El 30 de junio algo se va a romper en Egipto. Seguramente se romperá el equilibrio de fuerzas entre los sectores pro-Morsi y anti-Morsi. Probablemente el Ejército rompa su silencio e intervenga en la lucha política. Lo deseable para muchos sería que se rompiera la polarización entre un gobierno ineficiente y sectario y una oposición fragmentada y disfuncional. Sin embargo, lo que aterra a los egipcios es que se rompa la paz social y se extienda el caos.
Ese día hará un año que Mohamed Morsi accedió a la presidencia de Egipto como candidato de los Hermanos Musulmanes. Coincidiendo con el primer aniversario, hay convocadas movilizaciones en todo el país como parte de una campaña llamada «tamarod» (en árabe «تـمـرد», que significa rebelión o rebelarse).

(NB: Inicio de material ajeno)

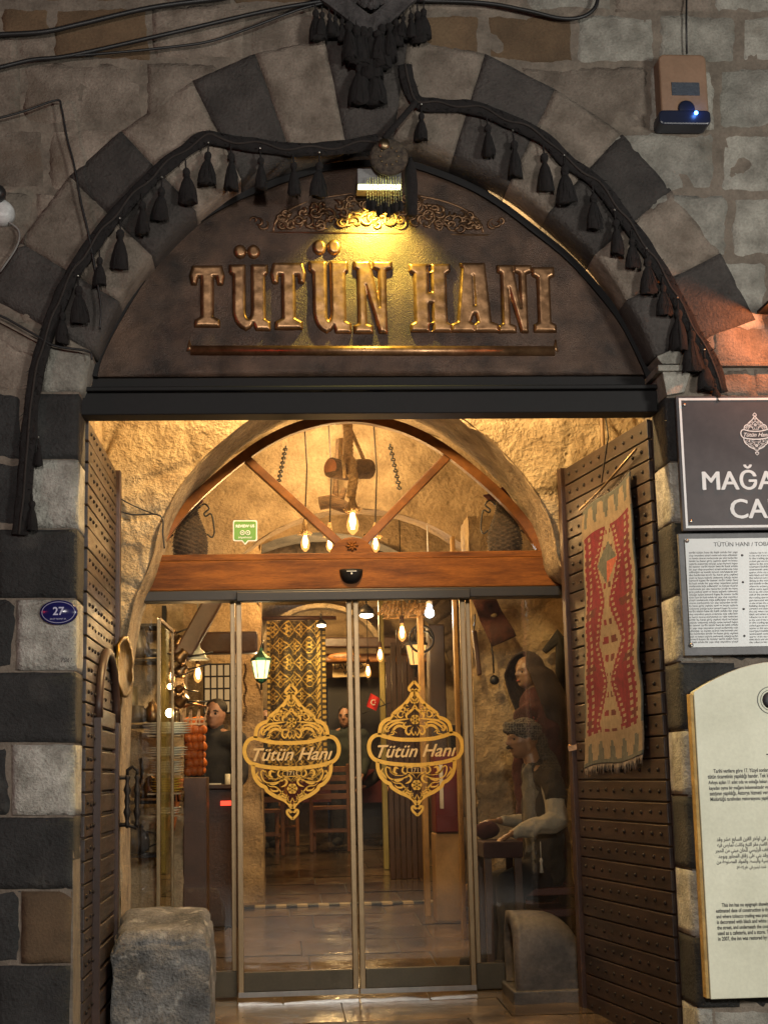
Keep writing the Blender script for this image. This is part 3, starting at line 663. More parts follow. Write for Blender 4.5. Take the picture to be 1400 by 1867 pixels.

El objetivo de sus promotores es forzar la renuncia de Morsi y que se celebren elecciones presidenciales anticipadas. Para ello, han recogido millones de firmas de ciudadanos que «retiran su confianza del régimen de los Hermanos» y han lanzado una amplia campaña en las redes sociales. Su llamamiento ha recibido el apoyo de numersos partidos, organizaciones y personalidades de la oposición. El 30 de junio será el día en que se vea la fuerza real de esta campaña. Algunos ya se preguntan si ese día Egipto vivirá su segunda revolución.
Morsi tiene el mérito de ser el primer presidente elegido democráticamente en la historia de Egipto, aunque su victoria se produjo por un estrecho margen (51,7%). Sin embargo, tras doce meses en el cargo, las esperanzas de muchos egipcios se han desvanecido, la popularidad de Morsi y los Hermanos Musulmanes ha caído con fuerza, la economía está en una situación alarmante, la inflación aumenta, el Estado muestra signos de disfunción, la percepción de inseguridad crece, la nueva Constitución es fuente de disenso, la sociedad civil se ve amenazada y la oposición política no ofrece alternativas suficientemente atractivas.
Un número creciente de egipcios muestran su rechazo hacia el estilo de gobernar de los Hermanos Musulmanes, al que critican como unilateral y cada vez más antidemocrático. Tanto la Declaración Constitucional del 22 de noviembre de 2012, por la que Morsi se situaba por encima de la ley, como el proceso de redacción de la nueva Constitución, que fue aprobada el mes siguiente con el apoyo de tan sólo el 20% del electorado egipcio, han profundizado la desconfianza y la polarización entre los egipcios.
Nadie en su sano juicio pensaba que la transición en Egipto fuera a ser fácil tras la caída de Mubarak. Lo intrigante es que los Hermanos Musulmanes hayan querido asumir ellos solos el grueso del desgaste político de esta etapa convulsa y plagada de dificultades económicas y sociales que, seguramente, aún no han tocado fondo.
Los seguidores de Morsi aluden a su legitimidad como presidente elegido y la sitúan como «línea roja». Ellos también se están movilizando en las calles para mostrar su apoyo al gobierno islamista. Lo alarmante es que algunos de sus ideólogos están tachando a los opositores de ser contrarios al islam, e incluso de ser unos «hipócritas e infieles». Incluso algunos predicadores próximos a los Hermanos Musulmanes se han enfrentado a las autoridades islámicas de Al-Azhar por considerarlas poco afines a Morsi.
Mientras los ánimos se calientan en Egipto de cara al 30 de junio, el Ejército ha declarado que no permanecerá cruzado de brazos si ve peligrar el orden y se producen enfrentamientos violentos. La cúpula militar ha pedido a las fuerzas políticas que utilicen el tiempo restante hasta la jornada de movilizaciones para buscar consensos. De lo contrario, asumirán la «responsabilidad moral de proteger la voluntad del pueblo». Lo que eso significa está aún por ver.